Было какое-то спокойствие и умиротворение в их четко отработанном ежедневном графике работы. В восемь часов утра они спускались в шахту, выходили из нее в восемь часов вечера, а на следующий день снова возвращались под землю, на поиски меди и золота. А теперь им оставалось только сидеть и вслушиваться в отдаленный стук падающих камней, не зная, чего ожидать от будущего. Кто знает, может быть, все радости простых трудовых будней под солнцем, луной и созвездием Южного Креста навсегда остались в прошлом. Подумать только, столько воспоминаний связано с тем далеким миром наверху: сбор спелых гроздьев винограда, знакомство с миловидными девушками, веселые попойки с друзьями в дешевых барах Копьяпо со старомодными стробоскопами. Взять бы сейчас свои заработанные деньги и пойти домой под громкие крики детей, гоняющих по вечерним улочкам в янтарно-изумрудном свете фонарей. Весь этот внешний мир внезапно соскользнул в категорию прошлого, потому что настоящее представляло собой лишь кромешную темноту, которая вполне могла стать и будущим.
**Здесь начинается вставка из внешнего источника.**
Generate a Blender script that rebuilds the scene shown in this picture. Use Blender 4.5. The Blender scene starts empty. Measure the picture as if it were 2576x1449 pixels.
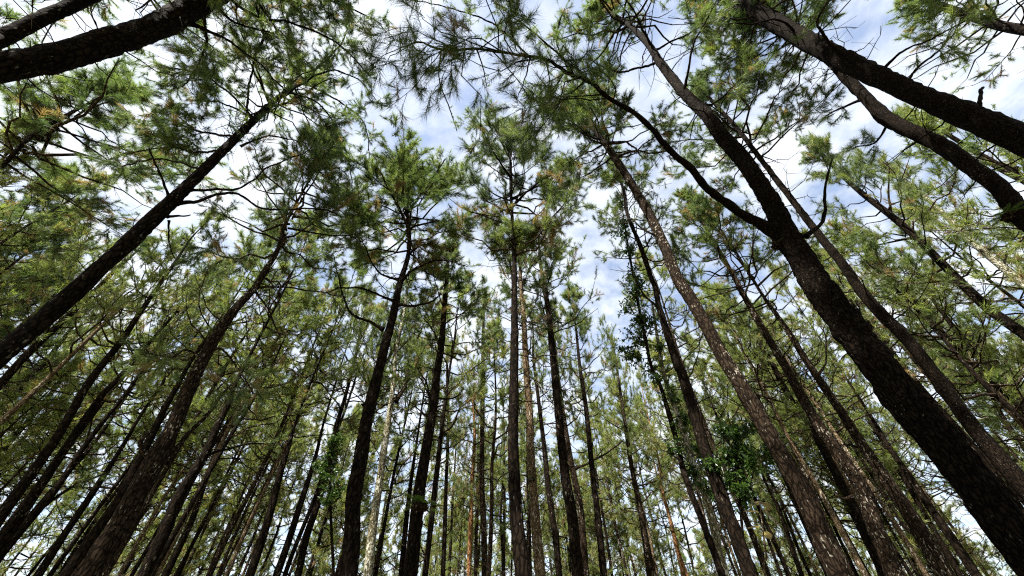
import bpy, math, random
import numpy as np
from mathutils import Vector

SEED = 7
rs = np.random.default_rng(SEED)
random.seed(SEED)
scene = bpy.context.scene
COL = scene.collection

# ------------------------------------------------------------------ camera
EYE = np.array([0.0, 0.0, 1.6])
PITCH = math.radians(45.0)
LENS_RATIO = 0.376
cam_data = bpy.data.cameras.new("camera")
cam_data.sensor_width = 36.0
cam_data.lens = 36.0 * LENS_RATIO
cam_data.clip_start = 0.05
cam_data.clip_end = 3000.0
cam = bpy.data.objects.new("camera", cam_data)
cam.location = EYE
cam.rotation_euler = (math.radians(90) + PITCH, 0, 0)
COL.objects.link(cam)
scene.camera = cam

# ------------------------------------------------------------------ light
SUN_ELEV = math.radians(60)
SUN_DIR = math.radians(-145)          # compass bearing of the sun, 0 = +Y, clockwise (behind the camera, to the left)
sun_vec = Vector((math.sin(SUN_DIR) * math.cos(SUN_ELEV), math.cos(SUN_DIR) * math.cos(SUN_ELEV), math.sin(SUN_ELEV)))
sd = bpy.data.lights.new("sun", 'SUN')
sd.energy = 5.0
sd.angle = math.radians(0.5)
sd.color = (1.0, 0.94, 0.84)
sun = bpy.data.objects.new("sun", sd)
sun.rotation_euler = sun_vec.to_track_quat('Z', 'Y').to_euler()
sun.location = (-20, -20, 60)
COL.objects.link(sun)

world = bpy.data.worlds.new("World")
scene.world = world
world.use_nodes = True
wn, wl = world.node_tree.nodes, world.node_tree.links
wn.clear()
w_out = wn.new('ShaderNodeOutputWorld')
w_bg = wn.new('ShaderNodeBackground')
w_bg.inputs['Strength'].default_value = 0.078
w_sky = wn.new('ShaderNodeTexSky')
w_sky.sky_type = 'NISHITA'
w_sky.sun_disc = False
w_sky.sun_elevation = SUN_ELEV
w_sky.sun_rotation = SUN_DIR
w_sky.air_density = 1.0
w_sky.dust_density = 1.2
w_tc = wn.new('ShaderNodeTexCoord')
w_sep = wn.new('ShaderNodeSeparateXYZ')
wl.new(w_tc.outputs['Generated'], w_sep.inputs[0])
w_zc = wn.new('ShaderNodeMath'); w_zc.operation = 'MAXIMUM'; w_zc.inputs[1].default_value = 0.06
wl.new(w_sep.outputs['Z'], w_zc.inputs[0])
w_dx = wn.new('ShaderNodeMath'); w_dx.operation = 'DIVIDE'
w_dy = wn.new('ShaderNodeMath'); w_dy.operation = 'DIVIDE'
wl.new(w_sep.outputs['X'], w_dx.inputs[0]); wl.new(w_zc.outputs[0], w_dx.inputs[1])
wl.new(w_sep.outputs['Y'], w_dy.inputs[0]); wl.new(w_zc.outputs[0], w_dy.inputs[1])
w_cmb = wn.new('ShaderNodeCombineXYZ')
wl.new(w_dx.outputs[0], w_cmb.inputs[0]); wl.new(w_dy.outputs[0], w_cmb.inputs[1])
w_n1 = wn.new('ShaderNodeTexNoise')
w_n1.inputs['Scale'].default_value = 1.5
w_n1.inputs['Detail'].default_value = 8.0
w_n1.inputs['Roughness'].default_value = 0.62
w_n1.inputs['Distortion'].default_value = 0.4
wl.new(w_cmb.outputs[0], w_n1.inputs['Vector'])
w_n2 = wn.new('ShaderNodeTexNoise')
w_n2.inputs['Scale'].default_value = 13.0
w_n2.inputs['Detail'].default_value = 5.0
wl.new(w_cmb.outputs[0], w_n2.inputs['Vector'])
w_mx = wn.new('ShaderNodeMath'); w_mx.operation = 'MULTIPLY_ADD'
w_mx.inputs[1].default_value = 0.35
wl.new(w_n2.outputs['Fac'], w_mx.inputs[0]); wl.new(w_n1.outputs['Fac'], w_mx.inputs[2])
w_ramp = wn.new('ShaderNodeValToRGB')
w_ramp.color_ramp.elements[0].position = 0.55; w_ramp.color_ramp.elements[0].color = (0.20, 0.20, 0.20, 1)
w_ramp.color_ramp.elements[1].position = 0.79; w_ramp.color_ramp.elements[1].color = (1, 1, 1, 1)
wl.new(w_mx.outputs[0], w_ramp.inputs[0])
w_mix = wn.new('ShaderNodeMix'); w_mix.data_type = 'RGBA'
w_mix.inputs['B'].default_value = (4.1, 4.3, 4.55, 1)      # sunlit cloud
wl.new(w_ramp.outputs['Color'], w_mix.inputs['Factor'])
wl.new(w_sky.outputs[0], w_mix.inputs['A'])
wl.new(w_mix.outputs['Result'], w_bg.inputs['Color'])
wl.new(w_bg.outputs[0], w_out.inputs[0])

vs = scene.view_settings
scene.display_settings.display_device = 'sRGB'
vs.view_transform = 'Standard'
vs.look = 'None'
vs.gamma = 1.0
vs.use_curve_mapping = False
vs.exposure = 1.9

cy = scene.cycles
cy.max_bounces = 6
cy.diffuse_bounces = 4
cy.glossy_bounces = 1
cy.transmission_bounces = 3
cy.transparent_max_bounces = 4
cy.use_adaptive_sampling = True
cy.adaptive_threshold = 0.01
cy.use_denoising = False
cy.pixel_filter_type = 'BLACKMAN_HARRIS'
cy.filter_width = 1.15
cy.sample_clamp_indirect = 3.0

# ------------------------------------------------------------------ pixel -> place
PW, CX, CY = 2576.0, 1288.0, 724.5
FPX = LENS_RATIO * PW
V_R = np.array([1.0, 0, 0])
V_U = np.array([0, -math.sin(PITCH), math.cos(PITCH)])
V_F = np.array([0, math.cos(PITCH), math.sin(PITCH)])


def ray(px, py):
    """Direction seen at a point of the photograph (2576 px wide), depth 1 along the optical axis."""
    return (px - CX) / FPX * V_R + (CY - py) / FPX * V_U + V_F


def parse(s):
    return np.array([[float(v) for v in p.split(',')] for p in s.split()])


def unit(v):
    return v / np.maximum(np.linalg.norm(v, axis=-1, keepdims=True), 1e-9)


# ------------------------------------------------------------------ materials
def new_mat(name):
    m = bpy.data.materials.new(name)
    m.use_nodes = True
    nt = m.node_tree
    nt.nodes.clear()
    out = nt.nodes.new('ShaderNodeOutputMaterial')
    return m, nt, out


def bark_material(name, dark, mid, spot, spot_amount, scale=1.0, moss=0.0):
    m, nt, out = new_mat(name)
    N, L = nt.nodes.new, nt.links.new
    tc = N('ShaderNodeTexCoord')
    oi = N('ShaderNodeObjectInfo')
    add = N('ShaderNodeVectorMath'); add.operation = 'ADD'
    sc = N('ShaderNodeVectorMath'); sc.operation = 'SCALE'; sc.inputs['Scale'].default_value = 40
    L(oi.outputs['Random'], sc.inputs[0])
    L(tc.outputs['Object'], add.inputs[0]); L(sc.outputs[0], add.inputs[1])
    mp = N('ShaderNodeMapping'); mp.inputs['Scale'].default_value = (scale, scale, scale * 0.4)
    L(add.outputs[0], mp.inputs[0])
    vor = N('ShaderNodeTexVoronoi'); vor.feature = 'DISTANCE_TO_EDGE'; vor.inputs['Scale'].default_value = 10
    n0 = N('ShaderNodeTexNoise'); n0.inputs['Scale'].default_value = 9; n0.inputs['Detail'].default_value = 4
    warp = N('ShaderNodeMix'); warp.data_type = 'VECTOR'; warp.inputs['Factor'].default_value = 0.12
    L(mp.outputs[0], n0.inputs['Vector'])
    L(mp.outputs[0], warp.inputs['A']); L(n0.outputs['Color'], warp.inputs['B'])
    L(warp.outputs['Result'], vor.inputs['Vector'])
    crack = N('ShaderNodeMapRange'); crack.inputs['From Max'].default_value = 0.22
    L(vor.outputs['Distance'], crack.inputs['Value'])
    n1 = N('ShaderNodeTexNoise'); n1.inputs['Scale'].default_value = 7; n1.inputs['Detail'].default_value = 7
    n1.inputs['Roughness'].default_value = 0.7
    L(add.outputs[0], n1.inputs['Vector'])
    fac = N('ShaderNodeMath'); fac.operation = 'MULTIPLY'
    L(crack.outputs[0], fac.inputs[0]); L(n1.outputs['Fac'], fac.inputs[1])
    r = N('ShaderNodeValToRGB')
    r.color_ramp.elements[0].position = 0.08; r.color_ramp.elements[0].color = (*dark, 1)
    r.color_ramp.elements[1].position = 0.62; r.color_ramp.elements[1].color = (*mid, 1)
    L(fac.outputs[0], r.inputs[0])
    # lichen flecks
    n2 = N('ShaderNodeTexNoise'); n2.inputs['Scale'].default_value = 16; n2.inputs['Detail'].default_value = 3
    L(mp.outputs[0], n2.inputs['Vector'])
    n3 = N('ShaderNodeTexNoise'); n3.inputs['Scale'].default_value = 1.3
    L(add.outputs[0], n3.inputs['Vector'])
    sm = N('ShaderNodeMath'); sm.operation = 'MULTIPLY_ADD'; sm.inputs[1].default_value = 0.45
    L(n3.outputs['Fac'], sm.inputs[0]); L(n2.outputs['Fac'], sm.inputs[2])
    st = N('ShaderNodeMapRange')
    st.inputs['From Min'].default_value = 0.96 - 0.25 * spot_amount
    st.inputs['From Max'].default_value = 1.02 - 0.25 * spot_amount
    L(sm.outputs[0], st.inputs['Value'])
    mx = N('ShaderNodeMix'); mx.data_type = 'RGBA'; mx.inputs['B'].default_value = (*spot, 1)
    L(st.outputs[0], mx.inputs['Factor']); L(r.outputs['Color'], mx.inputs['A'])
    bs = N('ShaderNodeBsdfPrincipled')
    bs.inputs['Roughness'].default_value = 0.9
    bs.inputs['Specular IOR Level'].default_value = 0.03
    L(mx.outputs['Result'], bs.inputs['Base Color'])
    bp = N('ShaderNodeBump'); bp.inputs['Strength'].default_value = 0.8; bp.inputs['Distance'].default_value = 0.02
    L(fac.outputs[0], bp.inputs['Height']); L(bp.outputs[0], bs.inputs['Normal'])
    L(bs.outputs[0], out.inputs['Surface'])
    return m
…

А в прошлом остались уютные дворики, где мужчины собирались, чтобы обсудить, кто выиграет следующий чемпионат по футболу: «Ла-У» или «Коло-Коло» [7], – а также другие, не менее важные темы сугубо мужских компаний. Прошлое для них было напрямую связано с окнами, выходящими на задний двор, где на мангале жарятся ароматные сосиски с аппетитно потрескавшейся кожицей. Оно было связано и с силуэтами их беременных жен и подруг, которые неспешно передвигались по дому, вынашивая их общее потомство, еще раз тем самым подчеркивая таинственную суть женской природы.

Среди тех, кто находился в Убежище, было несколько человек, чьи подруги как раз на сносях. Один из них – Ариель Тикона – шустрый малый двадцати девяти лет от роду, уже успел завести двоих детей от одной и той же женщины. А второй – высокий механик Ричард Вильярроэль. Его беременную подружку звали Дана. Он жил с ней в Овалле, в нескольких часах езды на юг от Копьяпо. В воображении Ричарда его дом – это сущий Эдем – райский сад с пальмами и прохладными ручьями посреди безжизненных, иссушенных солнцем холмов. Сегодня вечером его подруга, словно беременная Ева, осталась одна в этом оазисе, в то время как он сам – ее Адам – застрял в каменном мешке в наказание за их недавние плотские грехи. Ричард вспоминал ее огромный живот, внутри которого плавал их будущий малыш. Недавно Дана приложила его руку к этому упругому животу, и он впервые почувствовал, как ребенок толкается изнутри, и теперь его не отпускала мысль о том, что, быть может, его знакомство со своим будущим сыном навсегда ограничится только этими толчками. Отец Ричарда был рыбаком. Он погиб в результате несчастного случая на озере в чилийской Патагонии, когда мальчику было всего пять лет. Это происшествие оставило неизгладимый след в его судьбе в виде череды переездов, душевного беспокойства и, наконец, открытого юношеского восстания против овдовевшей матери, которое закончилось, ни много ни мало, коротким тюремным заключением. Всю свою жизнь Вильярроэль подспудно чувствовал злость по отношению к этому несправедливому миру, который готов лишить ребенка даже смутных воспоминаний о том, что у него когда-то был отец. Сейчас история будто повторялась, но только теперь гибель Ричарда ляжет тяжким бременем на его будущего сына. Еще его убивала жестокая ирония судьбы – дело в том, что Ричард не должен был работать в забое. Он записывался на работу на поверхности, и теперь его бедная мать будет недоумевать, увидев его имя в списках пропавших, ведь, по ее сведениям, он даже не работал на шахте. Но больше всего его мучила мысль о том, что он оставляет своего будущего ребенка с таким же тяжелым наследством утраты, которое будет довлеть над малышом всю его жизнь.